• _Given instruction_
Find each line holding "scene" and copy it out.

---------- Data shown ----------

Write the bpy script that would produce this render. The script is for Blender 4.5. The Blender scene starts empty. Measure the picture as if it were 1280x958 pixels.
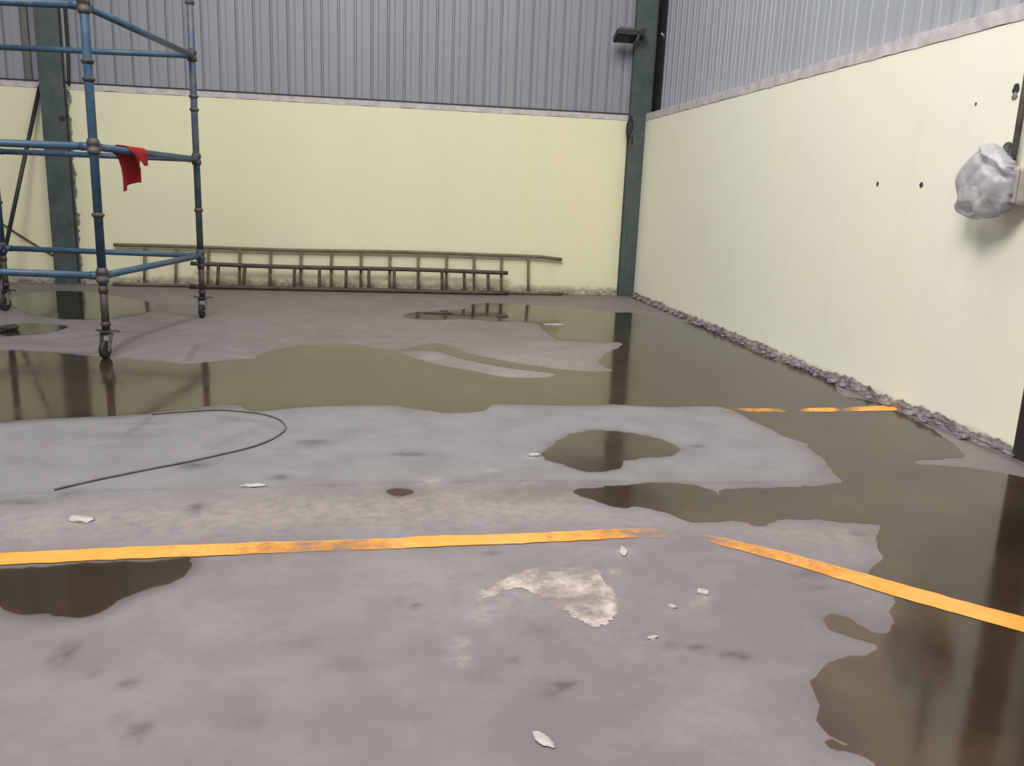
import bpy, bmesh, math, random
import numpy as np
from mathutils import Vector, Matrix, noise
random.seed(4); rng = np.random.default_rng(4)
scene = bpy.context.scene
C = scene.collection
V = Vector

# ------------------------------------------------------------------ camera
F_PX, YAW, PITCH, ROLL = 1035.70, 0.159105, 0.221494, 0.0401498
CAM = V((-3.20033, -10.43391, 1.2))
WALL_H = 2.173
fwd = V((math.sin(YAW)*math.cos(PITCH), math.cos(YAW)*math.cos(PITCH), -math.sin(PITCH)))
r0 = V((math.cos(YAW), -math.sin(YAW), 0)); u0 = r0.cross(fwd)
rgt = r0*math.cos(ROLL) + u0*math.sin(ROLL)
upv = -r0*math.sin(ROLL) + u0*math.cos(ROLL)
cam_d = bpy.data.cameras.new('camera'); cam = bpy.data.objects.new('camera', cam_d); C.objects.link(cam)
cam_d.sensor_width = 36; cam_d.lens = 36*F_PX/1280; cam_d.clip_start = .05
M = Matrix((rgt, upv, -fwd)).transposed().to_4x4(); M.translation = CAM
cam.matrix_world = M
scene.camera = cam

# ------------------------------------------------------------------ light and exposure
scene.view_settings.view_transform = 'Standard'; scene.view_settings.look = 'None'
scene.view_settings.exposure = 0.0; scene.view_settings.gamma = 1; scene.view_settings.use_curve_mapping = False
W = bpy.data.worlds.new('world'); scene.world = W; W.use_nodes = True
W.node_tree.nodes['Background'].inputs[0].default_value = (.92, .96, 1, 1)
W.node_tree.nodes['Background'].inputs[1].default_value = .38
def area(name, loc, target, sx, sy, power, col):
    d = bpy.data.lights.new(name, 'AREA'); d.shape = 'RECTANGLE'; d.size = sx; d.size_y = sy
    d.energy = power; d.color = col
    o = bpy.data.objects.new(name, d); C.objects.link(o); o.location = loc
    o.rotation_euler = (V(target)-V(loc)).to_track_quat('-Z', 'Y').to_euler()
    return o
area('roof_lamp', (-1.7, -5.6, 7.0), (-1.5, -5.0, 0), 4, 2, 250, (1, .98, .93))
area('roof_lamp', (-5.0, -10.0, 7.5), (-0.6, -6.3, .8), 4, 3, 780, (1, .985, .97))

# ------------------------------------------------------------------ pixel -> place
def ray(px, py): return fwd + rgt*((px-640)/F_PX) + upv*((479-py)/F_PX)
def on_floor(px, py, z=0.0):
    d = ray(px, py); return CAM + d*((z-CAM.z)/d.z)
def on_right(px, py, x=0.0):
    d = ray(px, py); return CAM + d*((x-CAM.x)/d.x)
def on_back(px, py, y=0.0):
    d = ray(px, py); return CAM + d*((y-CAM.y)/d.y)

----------

• _Answer to the exercise_
Write the bpy script that would produce this render. The script is for Blender 4.5. The Blender scene starts empty. Measure the picture as if it were 1280x958 pixels.
scene = bpy.context.scene
C = scene.collection
scene.camera = cam
scene.view_settings.view_transform = 'Standard'; scene.view_settings.look = 'None'
scene.view_settings.exposure = 0.0; scene.view_settings.gamma = 1; scene.view_settings.use_curve_mapping = False
W = bpy.data.worlds.new('world'); scene.world = W; W.use_nodes = True